WHAT THE TASK ASKS: Gather every line holding the string "pixels".

EXTRACTED MATERIAL:

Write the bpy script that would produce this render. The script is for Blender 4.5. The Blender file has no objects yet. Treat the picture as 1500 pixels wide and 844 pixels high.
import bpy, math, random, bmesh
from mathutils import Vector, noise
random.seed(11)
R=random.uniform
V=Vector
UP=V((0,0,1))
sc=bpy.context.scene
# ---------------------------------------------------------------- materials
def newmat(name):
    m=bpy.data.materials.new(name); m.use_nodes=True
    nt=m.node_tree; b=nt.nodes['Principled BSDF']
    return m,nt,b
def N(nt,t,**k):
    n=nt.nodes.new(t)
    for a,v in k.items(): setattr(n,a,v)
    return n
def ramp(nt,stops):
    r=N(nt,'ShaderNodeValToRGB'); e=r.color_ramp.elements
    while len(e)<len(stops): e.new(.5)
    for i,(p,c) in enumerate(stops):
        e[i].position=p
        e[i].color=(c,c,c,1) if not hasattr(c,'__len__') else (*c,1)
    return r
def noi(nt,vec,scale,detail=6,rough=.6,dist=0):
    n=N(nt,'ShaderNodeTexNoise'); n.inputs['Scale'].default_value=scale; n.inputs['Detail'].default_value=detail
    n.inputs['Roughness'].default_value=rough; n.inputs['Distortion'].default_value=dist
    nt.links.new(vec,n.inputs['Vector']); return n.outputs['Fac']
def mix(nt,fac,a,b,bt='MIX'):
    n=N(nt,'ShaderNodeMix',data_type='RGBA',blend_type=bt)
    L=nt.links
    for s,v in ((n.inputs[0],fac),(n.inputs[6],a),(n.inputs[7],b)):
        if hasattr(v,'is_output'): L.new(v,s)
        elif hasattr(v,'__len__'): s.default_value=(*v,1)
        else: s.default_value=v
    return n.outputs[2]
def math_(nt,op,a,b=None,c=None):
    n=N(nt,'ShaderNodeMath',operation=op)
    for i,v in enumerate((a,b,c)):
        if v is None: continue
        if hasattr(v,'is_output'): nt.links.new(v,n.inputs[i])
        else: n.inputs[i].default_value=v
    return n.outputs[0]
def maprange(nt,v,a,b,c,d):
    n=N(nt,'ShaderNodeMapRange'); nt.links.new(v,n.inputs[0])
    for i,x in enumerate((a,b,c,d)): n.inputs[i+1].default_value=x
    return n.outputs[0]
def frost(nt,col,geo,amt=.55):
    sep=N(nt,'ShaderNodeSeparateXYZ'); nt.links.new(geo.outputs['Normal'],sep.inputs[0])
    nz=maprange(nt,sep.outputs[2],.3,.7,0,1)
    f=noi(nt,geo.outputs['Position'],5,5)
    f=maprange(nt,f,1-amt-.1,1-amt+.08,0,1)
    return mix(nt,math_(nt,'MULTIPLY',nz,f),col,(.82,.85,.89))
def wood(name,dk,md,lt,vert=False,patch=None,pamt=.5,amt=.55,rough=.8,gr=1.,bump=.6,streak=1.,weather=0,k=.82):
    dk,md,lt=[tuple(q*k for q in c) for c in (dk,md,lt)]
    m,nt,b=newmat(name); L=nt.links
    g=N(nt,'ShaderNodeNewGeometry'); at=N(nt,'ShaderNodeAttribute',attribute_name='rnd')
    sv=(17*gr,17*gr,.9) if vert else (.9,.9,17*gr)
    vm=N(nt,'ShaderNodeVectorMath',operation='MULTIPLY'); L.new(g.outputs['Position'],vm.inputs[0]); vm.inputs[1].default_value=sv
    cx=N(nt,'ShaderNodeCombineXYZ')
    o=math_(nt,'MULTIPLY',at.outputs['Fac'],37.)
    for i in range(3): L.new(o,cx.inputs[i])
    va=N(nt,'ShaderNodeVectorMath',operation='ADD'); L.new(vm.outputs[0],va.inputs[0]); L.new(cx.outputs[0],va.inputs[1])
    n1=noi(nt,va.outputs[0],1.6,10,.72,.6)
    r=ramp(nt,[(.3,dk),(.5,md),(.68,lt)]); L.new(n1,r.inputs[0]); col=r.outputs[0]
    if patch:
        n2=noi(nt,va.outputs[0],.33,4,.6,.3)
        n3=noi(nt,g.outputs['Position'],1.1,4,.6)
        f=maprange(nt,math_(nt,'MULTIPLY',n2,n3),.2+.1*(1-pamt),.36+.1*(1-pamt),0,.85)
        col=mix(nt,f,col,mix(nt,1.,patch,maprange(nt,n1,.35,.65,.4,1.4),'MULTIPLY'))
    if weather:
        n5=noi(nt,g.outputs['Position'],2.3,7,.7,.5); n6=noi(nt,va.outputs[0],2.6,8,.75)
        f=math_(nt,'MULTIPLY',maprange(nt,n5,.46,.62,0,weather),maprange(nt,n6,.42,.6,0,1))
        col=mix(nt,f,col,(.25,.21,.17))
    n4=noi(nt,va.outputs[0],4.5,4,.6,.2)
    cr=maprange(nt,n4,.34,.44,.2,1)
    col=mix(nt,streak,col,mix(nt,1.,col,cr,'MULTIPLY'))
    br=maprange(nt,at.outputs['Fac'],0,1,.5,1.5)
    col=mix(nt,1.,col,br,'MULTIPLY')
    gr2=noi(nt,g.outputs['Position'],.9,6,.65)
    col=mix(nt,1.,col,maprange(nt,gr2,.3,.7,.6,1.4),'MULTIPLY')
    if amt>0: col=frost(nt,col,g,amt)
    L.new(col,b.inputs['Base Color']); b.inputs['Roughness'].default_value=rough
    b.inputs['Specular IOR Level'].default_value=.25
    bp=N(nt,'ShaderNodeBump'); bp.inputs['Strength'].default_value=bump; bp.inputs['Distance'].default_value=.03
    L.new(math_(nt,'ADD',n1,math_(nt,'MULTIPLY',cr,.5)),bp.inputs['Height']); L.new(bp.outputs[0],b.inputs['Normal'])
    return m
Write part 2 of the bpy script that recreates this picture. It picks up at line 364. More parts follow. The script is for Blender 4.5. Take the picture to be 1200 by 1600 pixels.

THE SOLUTION:
Write the bpy script that would produce this render. The script is for Blender 4.5. The Blender file has no objects yet. Treat the picture as 1500 pixels wide and 844 pixels high.
Write part 2 of the bpy script that recreates this picture. It picks up at line 364. More parts follow. The script is for Blender 4.5. Take the picture to be 1200 by 1600 pixels.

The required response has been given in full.